>> Begin

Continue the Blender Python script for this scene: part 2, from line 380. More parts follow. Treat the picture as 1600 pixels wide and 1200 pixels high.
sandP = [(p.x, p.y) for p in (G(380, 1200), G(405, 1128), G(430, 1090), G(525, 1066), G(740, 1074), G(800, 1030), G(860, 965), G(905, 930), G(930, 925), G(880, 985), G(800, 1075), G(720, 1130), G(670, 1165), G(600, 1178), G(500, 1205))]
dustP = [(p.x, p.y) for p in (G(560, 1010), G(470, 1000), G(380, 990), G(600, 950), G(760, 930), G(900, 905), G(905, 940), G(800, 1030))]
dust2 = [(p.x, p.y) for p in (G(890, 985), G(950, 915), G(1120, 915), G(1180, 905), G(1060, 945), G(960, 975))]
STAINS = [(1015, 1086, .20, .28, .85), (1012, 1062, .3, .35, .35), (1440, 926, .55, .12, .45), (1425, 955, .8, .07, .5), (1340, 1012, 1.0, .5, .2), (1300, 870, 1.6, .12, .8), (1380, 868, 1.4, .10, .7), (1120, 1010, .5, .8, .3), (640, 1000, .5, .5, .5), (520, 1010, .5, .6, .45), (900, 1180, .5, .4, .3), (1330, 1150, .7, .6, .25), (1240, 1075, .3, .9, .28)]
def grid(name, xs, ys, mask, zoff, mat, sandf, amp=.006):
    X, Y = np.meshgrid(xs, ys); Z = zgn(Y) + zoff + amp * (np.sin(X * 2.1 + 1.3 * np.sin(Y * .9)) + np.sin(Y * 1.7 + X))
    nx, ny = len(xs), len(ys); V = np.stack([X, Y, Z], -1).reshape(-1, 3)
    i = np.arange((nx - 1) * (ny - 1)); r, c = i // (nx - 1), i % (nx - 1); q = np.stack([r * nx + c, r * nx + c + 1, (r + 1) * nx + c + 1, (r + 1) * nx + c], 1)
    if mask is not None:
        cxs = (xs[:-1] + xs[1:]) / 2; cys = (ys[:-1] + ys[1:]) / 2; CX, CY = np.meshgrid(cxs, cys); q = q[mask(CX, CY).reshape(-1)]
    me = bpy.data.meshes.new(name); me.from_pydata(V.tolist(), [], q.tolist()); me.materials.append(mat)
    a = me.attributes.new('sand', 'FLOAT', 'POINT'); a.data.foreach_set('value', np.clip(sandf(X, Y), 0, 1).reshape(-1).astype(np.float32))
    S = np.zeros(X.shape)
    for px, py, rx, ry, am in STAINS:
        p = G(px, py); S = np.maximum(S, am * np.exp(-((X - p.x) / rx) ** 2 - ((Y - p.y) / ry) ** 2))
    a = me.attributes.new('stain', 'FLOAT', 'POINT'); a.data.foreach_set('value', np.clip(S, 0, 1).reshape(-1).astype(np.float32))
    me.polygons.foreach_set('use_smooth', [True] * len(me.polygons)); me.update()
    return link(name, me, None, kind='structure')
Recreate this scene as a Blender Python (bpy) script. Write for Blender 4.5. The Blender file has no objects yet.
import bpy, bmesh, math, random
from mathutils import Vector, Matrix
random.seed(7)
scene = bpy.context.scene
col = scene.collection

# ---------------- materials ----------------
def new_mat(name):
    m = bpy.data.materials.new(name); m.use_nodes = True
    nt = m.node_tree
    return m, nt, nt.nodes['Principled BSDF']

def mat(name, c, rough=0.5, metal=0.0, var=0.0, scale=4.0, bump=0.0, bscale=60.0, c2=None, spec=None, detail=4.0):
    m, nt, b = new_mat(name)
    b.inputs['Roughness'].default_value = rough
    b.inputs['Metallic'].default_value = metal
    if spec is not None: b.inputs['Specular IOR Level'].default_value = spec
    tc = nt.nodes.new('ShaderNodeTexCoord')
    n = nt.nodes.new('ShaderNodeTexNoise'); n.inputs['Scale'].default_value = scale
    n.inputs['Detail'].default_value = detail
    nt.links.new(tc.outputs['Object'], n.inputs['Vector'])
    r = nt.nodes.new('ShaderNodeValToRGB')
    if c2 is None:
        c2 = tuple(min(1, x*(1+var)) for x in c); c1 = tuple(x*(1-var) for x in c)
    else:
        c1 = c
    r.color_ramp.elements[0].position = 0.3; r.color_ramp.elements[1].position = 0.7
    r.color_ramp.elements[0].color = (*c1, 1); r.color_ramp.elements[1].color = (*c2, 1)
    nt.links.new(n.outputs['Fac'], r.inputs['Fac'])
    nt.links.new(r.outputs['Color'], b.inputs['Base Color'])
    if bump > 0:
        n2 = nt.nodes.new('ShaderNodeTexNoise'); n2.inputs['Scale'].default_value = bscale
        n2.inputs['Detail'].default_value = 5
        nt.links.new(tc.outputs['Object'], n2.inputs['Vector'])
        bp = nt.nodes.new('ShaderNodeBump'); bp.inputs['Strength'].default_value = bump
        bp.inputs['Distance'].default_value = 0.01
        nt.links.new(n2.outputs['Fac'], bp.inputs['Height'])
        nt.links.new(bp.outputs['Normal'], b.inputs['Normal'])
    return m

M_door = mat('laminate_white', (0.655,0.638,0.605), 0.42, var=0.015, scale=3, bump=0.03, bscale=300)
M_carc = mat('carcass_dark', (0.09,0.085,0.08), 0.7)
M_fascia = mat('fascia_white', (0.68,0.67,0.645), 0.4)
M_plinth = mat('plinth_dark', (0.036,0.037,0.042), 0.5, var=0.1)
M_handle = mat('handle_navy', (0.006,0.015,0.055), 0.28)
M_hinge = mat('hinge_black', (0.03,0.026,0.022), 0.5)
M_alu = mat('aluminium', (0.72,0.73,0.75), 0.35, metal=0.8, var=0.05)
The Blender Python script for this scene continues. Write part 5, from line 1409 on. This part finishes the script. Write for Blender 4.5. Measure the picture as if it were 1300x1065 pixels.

>> End

Goal: Quote the data above in full, changing nothing.

In response:
Continue the Blender Python script for this scene: part 2, from line 380. More parts follow. Treat the picture as 1600 pixels wide and 1200 pixels high.
sandP = [(p.x, p.y) for p in (G(380, 1200), G(405, 1128), G(430, 1090), G(525, 1066), G(740, 1074), G(800, 1030), G(860, 965), G(905, 930), G(930, 925), G(880, 985), G(800, 1075), G(720, 1130), G(670, 1165), G(600, 1178), G(500, 1205))]
dustP = [(p.x, p.y) for p in (G(560, 1010), G(470, 1000), G(380, 990), G(600, 950), G(760, 930), G(900, 905), G(905, 940), G(800, 1030))]
dust2 = [(p.x, p.y) for p in (G(890, 985), G(950, 915), G(1120, 915), G(1180, 905), G(1060, 945), G(960, 975))]
STAINS = [(1015, 1086, .20, .28, .85), (1012, 1062, .3, .35, .35), (1440, 926, .55, .12, .45), (1425, 955, .8, .07, .5), (1340, 1012, 1.0, .5, .2), (1300, 870, 1.6, .12, .8), (1380, 868, 1.4, .10, .7), (1120, 1010, .5, .8, .3), (640, 1000, .5, .5, .5), (520, 1010, .5, .6, .45), (900, 1180, .5, .4, .3), (1330, 1150, .7, .6, .25), (1240, 1075, .3, .9, .28)]
def grid(name, xs, ys, mask, zoff, mat, sandf, amp=.006):
    X, Y = np.meshgrid(xs, ys); Z = zgn(Y) + zoff + amp * (np.sin(X * 2.1 + 1.3 * np.sin(Y * .9)) + np.sin(Y * 1.7 + X))
    nx, ny = len(xs), len(ys); V = np.stack([X, Y, Z], -1).reshape(-1, 3)
    i = np.arange((nx - 1) * (ny - 1)); r, c = i // (nx - 1), i % (nx - 1); q = np.stack([r * nx + c, r * nx + c + 1, (r + 1) * nx + c + 1, (r + 1) * nx + c], 1)
    if mask is not None:
        cxs = (xs[:-1] + xs[1:]) / 2; cys = (ys[:-1] + ys[1:]) / 2; CX, CY = np.meshgrid(cxs, cys); q = q[mask(CX, CY).reshape(-1)]
    me = bpy.data.meshes.new(name); me.from_pydata(V.tolist(), [], q.tolist()); me.materials.append(mat)
    a = me.attributes.new('sand', 'FLOAT', 'POINT'); a.data.foreach_set('value', np.clip(sandf(X, Y), 0, 1).reshape(-1).astype(np.float32))
    S = np.zeros(X.shape)
    for px, py, rx, ry, am in STAINS:
        p = G(px, py); S = np.maximum(S, am * np.exp(-((X - p.x) / rx) ** 2 - ((Y - p.y) / ry) ** 2))
    a = me.attributes.new('stain', 'FLOAT', 'POINT'); a.data.foreach_set('value', np.clip(S, 0, 1).reshape(-1).astype(np.float32))
    me.polygons.foreach_set('use_smooth', [True] * len(me.polygons)); me.update()
    return link(name, me, None, kind='structure')
Recreate this scene as a Blender Python (bpy) script. Write for Blender 4.5. The Blender file has no objects yet.
import bpy, bmesh, math, random
from mathutils import Vector, Matrix
random.seed(7)
scene = bpy.context.scene
col = scene.collection

# ---------------- materials ----------------
def new_mat(name):
    m = bpy.data.materials.new(name); m.use_nodes = True
    nt = m.node_tree
    return m, nt, nt.nodes['Principled BSDF']

def mat(name, c, rough=0.5, metal=0.0, var=0.0, scale=4.0, bump=0.0, bscale=60.0, c2=None, spec=None, detail=4.0):
    m, nt, b = new_mat(name)
    b.inputs['Roughness'].default_value = rough
    b.inputs['Metallic'].default_value = metal
    if spec is not None: b.inputs['Specular IOR Level'].default_value = spec
    tc = nt.nodes.new('ShaderNodeTexCoord')
    n = nt.nodes.new('ShaderNodeTexNoise'); n.inputs['Scale'].default_value = scale
    n.inputs['Detail'].default_value = detail
    nt.links.new(tc.outputs['Object'], n.inputs['Vector'])
    r = nt.nodes.new('ShaderNodeValToRGB')
    if c2 is None:
        c2 = tuple(min(1, x*(1+var)) for x in c); c1 = tuple(x*(1-var) for x in c)
    else:
        c1 = c
    r.color_ramp.elements[0].position = 0.3; r.color_ramp.elements[1].position = 0.7
    r.color_ramp.elements[0].color = (*c1, 1); r.color_ramp.elements[1].color = (*c2, 1)
    nt.links.new(n.outputs['Fac'], r.inputs['Fac'])
    nt.links.new(r.outputs['Color'], b.inputs['Base Color'])
    if bump > 0:
        n2 = nt.nodes.new('ShaderNodeTexNoise'); n2.inputs['Scale'].default_value = bscale
        n2.inputs['Detail'].default_value = 5
        nt.links.new(tc.outputs['Object'], n2.inputs['Vector'])
        bp = nt.nodes.new('ShaderNodeBump'); bp.inputs['Strength'].default_value = bump
        bp.inputs['Distance'].default_value = 0.01
        nt.links.new(n2.outputs['Fac'], bp.inputs['Height'])
        nt.links.new(bp.outputs['Normal'], b.inputs['Normal'])
    return m

M_door = mat('laminate_white', (0.655,0.638,0.605), 0.42, var=0.015, scale=3, bump=0.03, bscale=300)
M_carc = mat('carcass_dark', (0.09,0.085,0.08), 0.7)
M_fascia = mat('fascia_white', (0.68,0.67,0.645), 0.4)
M_plinth = mat('plinth_dark', (0.036,0.037,0.042), 0.5, var=0.1)
M_handle = mat('handle_navy', (0.006,0.015,0.055), 0.28)
M_hinge = mat('hinge_black', (0.03,0.026,0.022), 0.5)
M_alu = mat('aluminium', (0.72,0.73,0.75), 0.35, metal=0.8, var=0.05)
The Blender Python script for this scene continues. Write part 5, from line 1409 on. This part finishes the script. Write for Blender 4.5. Measure the picture as if it were 1300x1065 pixels.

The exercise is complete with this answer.